NAMES
Daily Telegraph - February 2007


I don't have children but it seems the notion of giving a kid a name for no better reason than it sounds nice trivialises the gravity of the act. After all, shouldn't naming your child require more thought than ordering food in a non-English speaking country?

In the Epponnee-rae era the names we give our children have become a free-for-all and, whether we like it or not, a marker of our class.

The irony is, of course, that those who laugh about kids in the suburbs called Kymberl-iiii are those most likely to give their child a name like Madeline or Hugo. They do so because they think these names sound distinguished, like a sofa in a Country Road homewares catalogue.

I live in the inner-west so there are more Madelines and Hugos per square metre than any other place on earth, and Isabellas are like fruit flies. I swear, I was walking through a park in Newtown the other day and when a woman in a voluminous denim skirt called for Isabella five kids dropped handfuls of tanbark and ran to get a snack of roasted eggplant.

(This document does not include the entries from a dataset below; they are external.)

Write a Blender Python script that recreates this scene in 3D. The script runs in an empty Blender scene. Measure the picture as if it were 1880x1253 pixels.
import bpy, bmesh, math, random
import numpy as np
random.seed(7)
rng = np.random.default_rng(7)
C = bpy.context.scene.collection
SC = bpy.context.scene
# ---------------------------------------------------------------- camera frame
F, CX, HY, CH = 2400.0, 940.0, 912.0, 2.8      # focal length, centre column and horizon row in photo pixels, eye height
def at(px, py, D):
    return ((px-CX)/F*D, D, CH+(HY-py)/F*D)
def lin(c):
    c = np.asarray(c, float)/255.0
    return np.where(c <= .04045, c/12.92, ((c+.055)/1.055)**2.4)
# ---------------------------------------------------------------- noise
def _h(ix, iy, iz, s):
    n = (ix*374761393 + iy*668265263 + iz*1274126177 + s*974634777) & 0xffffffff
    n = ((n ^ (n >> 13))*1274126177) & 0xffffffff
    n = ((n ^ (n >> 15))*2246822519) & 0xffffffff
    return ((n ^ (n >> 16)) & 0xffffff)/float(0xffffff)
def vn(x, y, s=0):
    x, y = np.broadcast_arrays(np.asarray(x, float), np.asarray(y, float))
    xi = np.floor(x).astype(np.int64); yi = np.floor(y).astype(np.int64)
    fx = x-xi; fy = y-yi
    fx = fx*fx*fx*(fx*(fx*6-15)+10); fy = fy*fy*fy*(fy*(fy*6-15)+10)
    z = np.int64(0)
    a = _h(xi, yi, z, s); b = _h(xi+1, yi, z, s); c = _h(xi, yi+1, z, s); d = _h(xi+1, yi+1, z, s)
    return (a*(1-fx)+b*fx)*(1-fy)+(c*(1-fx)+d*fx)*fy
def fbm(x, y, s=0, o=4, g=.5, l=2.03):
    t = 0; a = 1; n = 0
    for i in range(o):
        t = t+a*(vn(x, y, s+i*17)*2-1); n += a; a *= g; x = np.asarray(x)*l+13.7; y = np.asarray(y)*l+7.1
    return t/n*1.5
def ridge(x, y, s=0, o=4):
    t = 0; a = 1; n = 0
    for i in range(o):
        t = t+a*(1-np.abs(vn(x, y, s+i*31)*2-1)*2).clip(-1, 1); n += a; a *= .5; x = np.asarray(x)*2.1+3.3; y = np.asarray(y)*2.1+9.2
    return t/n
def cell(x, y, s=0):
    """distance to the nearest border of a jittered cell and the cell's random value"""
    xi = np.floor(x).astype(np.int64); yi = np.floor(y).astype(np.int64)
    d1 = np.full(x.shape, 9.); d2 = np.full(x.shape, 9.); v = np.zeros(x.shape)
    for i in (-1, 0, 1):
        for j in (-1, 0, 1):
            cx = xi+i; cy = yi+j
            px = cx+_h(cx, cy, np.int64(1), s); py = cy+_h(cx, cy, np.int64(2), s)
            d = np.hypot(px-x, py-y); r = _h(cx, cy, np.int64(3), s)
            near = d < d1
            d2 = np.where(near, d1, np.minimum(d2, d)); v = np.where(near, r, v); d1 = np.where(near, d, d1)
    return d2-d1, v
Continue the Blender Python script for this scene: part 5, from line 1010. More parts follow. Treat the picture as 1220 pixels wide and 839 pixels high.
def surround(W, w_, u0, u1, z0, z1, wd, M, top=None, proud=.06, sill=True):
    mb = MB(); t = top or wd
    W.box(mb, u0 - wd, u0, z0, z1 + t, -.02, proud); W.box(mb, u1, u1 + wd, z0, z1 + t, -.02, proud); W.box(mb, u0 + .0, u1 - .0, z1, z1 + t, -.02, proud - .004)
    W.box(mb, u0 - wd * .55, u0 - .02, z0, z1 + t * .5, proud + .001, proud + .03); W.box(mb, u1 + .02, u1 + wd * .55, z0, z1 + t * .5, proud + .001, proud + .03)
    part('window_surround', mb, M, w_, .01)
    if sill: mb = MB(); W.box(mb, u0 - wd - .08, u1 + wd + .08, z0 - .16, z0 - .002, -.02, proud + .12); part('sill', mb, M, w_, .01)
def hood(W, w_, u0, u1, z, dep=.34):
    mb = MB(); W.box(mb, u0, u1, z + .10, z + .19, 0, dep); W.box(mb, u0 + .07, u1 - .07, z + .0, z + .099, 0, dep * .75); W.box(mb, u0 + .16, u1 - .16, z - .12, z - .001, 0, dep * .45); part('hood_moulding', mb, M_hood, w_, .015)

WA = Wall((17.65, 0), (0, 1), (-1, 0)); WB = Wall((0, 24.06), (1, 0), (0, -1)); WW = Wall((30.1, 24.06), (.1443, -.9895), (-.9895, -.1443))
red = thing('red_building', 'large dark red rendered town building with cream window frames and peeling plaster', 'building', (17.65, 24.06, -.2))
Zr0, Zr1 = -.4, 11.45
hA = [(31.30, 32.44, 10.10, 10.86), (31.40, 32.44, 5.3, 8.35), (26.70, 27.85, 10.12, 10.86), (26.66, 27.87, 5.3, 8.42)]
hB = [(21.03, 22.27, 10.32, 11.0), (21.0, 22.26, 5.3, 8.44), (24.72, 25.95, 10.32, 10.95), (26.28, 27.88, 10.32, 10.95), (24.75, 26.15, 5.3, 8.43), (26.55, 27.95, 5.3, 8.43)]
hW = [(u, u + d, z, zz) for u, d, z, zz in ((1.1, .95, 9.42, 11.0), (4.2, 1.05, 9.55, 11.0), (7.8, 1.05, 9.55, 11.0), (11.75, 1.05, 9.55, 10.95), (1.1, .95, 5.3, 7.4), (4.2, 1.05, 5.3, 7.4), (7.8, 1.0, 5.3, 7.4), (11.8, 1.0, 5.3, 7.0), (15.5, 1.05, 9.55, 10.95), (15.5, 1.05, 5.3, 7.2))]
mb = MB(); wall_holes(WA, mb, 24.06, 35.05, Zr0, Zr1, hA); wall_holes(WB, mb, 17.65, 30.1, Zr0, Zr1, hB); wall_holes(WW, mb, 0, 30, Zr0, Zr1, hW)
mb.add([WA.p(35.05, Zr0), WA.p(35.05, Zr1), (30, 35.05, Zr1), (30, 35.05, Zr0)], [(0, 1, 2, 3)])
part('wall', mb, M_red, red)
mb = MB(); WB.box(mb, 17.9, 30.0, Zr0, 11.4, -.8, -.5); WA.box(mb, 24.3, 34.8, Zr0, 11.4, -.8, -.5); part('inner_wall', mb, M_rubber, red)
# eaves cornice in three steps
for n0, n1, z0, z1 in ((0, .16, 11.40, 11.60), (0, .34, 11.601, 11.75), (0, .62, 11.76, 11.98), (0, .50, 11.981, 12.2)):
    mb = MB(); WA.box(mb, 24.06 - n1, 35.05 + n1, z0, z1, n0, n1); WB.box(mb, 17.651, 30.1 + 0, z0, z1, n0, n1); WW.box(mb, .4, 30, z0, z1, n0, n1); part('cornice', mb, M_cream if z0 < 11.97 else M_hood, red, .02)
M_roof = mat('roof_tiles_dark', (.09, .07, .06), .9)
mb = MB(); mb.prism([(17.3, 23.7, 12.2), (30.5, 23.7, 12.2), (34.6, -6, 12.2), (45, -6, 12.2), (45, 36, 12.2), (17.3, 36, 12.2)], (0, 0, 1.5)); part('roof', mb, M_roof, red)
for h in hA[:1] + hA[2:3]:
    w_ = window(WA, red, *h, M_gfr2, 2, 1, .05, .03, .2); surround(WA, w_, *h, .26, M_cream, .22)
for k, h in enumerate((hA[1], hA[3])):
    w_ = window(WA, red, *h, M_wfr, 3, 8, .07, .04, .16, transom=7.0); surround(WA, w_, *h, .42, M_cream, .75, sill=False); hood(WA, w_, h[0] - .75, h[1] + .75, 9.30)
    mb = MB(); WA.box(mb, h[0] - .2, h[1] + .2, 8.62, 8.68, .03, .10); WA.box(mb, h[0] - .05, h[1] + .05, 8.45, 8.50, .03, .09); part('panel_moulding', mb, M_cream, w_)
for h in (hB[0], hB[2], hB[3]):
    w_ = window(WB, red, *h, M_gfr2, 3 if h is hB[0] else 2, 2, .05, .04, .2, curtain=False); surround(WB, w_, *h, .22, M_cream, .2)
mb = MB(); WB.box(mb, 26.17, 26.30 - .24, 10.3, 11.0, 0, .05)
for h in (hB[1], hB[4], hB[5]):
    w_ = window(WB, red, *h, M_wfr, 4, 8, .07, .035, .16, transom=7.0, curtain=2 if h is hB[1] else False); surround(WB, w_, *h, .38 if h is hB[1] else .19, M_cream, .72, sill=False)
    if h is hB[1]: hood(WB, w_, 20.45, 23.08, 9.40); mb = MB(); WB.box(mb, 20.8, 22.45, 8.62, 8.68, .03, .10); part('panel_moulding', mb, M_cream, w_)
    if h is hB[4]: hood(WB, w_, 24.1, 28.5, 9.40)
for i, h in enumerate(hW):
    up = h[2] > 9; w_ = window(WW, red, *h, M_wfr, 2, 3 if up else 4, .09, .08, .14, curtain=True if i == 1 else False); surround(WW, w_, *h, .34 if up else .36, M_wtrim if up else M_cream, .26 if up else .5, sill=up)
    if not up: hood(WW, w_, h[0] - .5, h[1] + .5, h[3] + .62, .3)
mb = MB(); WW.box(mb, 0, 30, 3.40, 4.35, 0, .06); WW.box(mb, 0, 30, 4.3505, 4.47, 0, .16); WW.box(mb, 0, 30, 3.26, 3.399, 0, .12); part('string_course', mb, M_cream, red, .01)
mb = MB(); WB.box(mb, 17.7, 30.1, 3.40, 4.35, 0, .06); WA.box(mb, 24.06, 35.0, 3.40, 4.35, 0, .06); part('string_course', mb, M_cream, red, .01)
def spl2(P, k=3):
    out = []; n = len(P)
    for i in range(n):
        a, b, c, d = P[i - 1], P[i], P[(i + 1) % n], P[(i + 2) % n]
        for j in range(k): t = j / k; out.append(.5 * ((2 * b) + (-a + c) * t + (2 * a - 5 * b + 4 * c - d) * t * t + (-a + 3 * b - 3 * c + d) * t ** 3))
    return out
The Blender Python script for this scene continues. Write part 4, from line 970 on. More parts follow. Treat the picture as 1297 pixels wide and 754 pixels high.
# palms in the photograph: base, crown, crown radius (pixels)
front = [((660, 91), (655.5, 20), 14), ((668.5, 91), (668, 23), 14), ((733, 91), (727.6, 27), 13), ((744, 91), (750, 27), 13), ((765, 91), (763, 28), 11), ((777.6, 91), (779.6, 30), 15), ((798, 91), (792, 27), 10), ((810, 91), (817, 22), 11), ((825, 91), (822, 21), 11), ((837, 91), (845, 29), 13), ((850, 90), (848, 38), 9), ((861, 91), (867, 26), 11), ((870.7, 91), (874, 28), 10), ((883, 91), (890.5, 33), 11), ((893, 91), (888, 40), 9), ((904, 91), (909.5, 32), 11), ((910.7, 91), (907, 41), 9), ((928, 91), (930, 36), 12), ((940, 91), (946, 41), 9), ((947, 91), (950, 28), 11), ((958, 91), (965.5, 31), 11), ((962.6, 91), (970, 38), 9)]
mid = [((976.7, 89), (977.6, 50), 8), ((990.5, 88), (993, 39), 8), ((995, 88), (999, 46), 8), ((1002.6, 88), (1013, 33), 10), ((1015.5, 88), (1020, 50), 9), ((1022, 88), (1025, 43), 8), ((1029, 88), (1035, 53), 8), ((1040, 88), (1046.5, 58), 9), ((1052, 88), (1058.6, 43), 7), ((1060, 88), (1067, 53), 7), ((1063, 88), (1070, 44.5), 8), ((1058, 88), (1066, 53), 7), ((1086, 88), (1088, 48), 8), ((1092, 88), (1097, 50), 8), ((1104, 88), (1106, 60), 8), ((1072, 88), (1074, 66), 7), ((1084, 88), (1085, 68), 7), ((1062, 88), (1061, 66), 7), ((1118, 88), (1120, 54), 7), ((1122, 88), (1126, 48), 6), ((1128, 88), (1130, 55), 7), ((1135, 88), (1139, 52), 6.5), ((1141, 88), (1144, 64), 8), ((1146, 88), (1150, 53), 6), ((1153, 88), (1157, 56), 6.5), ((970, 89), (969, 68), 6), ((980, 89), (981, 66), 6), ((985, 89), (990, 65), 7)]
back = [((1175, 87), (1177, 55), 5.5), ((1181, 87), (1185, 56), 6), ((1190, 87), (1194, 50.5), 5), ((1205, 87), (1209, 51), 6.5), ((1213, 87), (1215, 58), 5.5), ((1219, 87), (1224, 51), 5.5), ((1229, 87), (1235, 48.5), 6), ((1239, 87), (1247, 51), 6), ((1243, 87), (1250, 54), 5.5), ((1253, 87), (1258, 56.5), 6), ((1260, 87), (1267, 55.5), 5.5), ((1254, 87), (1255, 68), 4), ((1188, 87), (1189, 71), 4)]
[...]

Meanwhile, if you hear a male voice disciplining some brat called Max or Oscar it will invariably be coming from a mid-40s yuppie with a sports car, a leather jacket and the hard-living look of an ageing rock star. Except he's not an ageing rock star, he's an ageing psychologist with an advertising agency who firmly believes he missed his calling.

I regret the passing of the time when names meant something. The days when you could tell whether someone was Catholic or Protestant, for instance, by their name have long gone. Jews still have good, solid historical names. Unfortunately there are only about four of either gender to choose from, which can make conversation confusing:

“Do you know Josh?”

“Josh from Queens Park or from Rose Bay?”

“No, no. Josh from Crows Nest.”

“Does he have a sister Rachel?”

These days, few turn to the Old Testament for inspiration If you want to know what the next generation will be called turn, instead, to reality TV; judging by that the grandparents of tomorrow will be called Xena, Taylah, Saxon or Bree. I find it difficult to imagine a grandma Xena.

Bree is undoubtedly the worst of the nouveau names, if only because it is the name of my least favourite Big Brother contestant. Evoking in equal measure a type of cheese and a panel on the Dulux Colour Chart, Bree has insidiously moved into the mainstream: it is now the name of a Desperate Housewives character and a line of fake gold jewellery available from a popular direct marketing network. No child should be named after anything that might conceivably be on the Home Shopping Network.

I'm old fashioned in that I think a name should have meaning, should tie a child to a place or family and give them a sense they are part of something bigger than themselves. This is an idea with which I think most people would agree. Unfortunately, these days, that something bigger seems to be Middle Earth.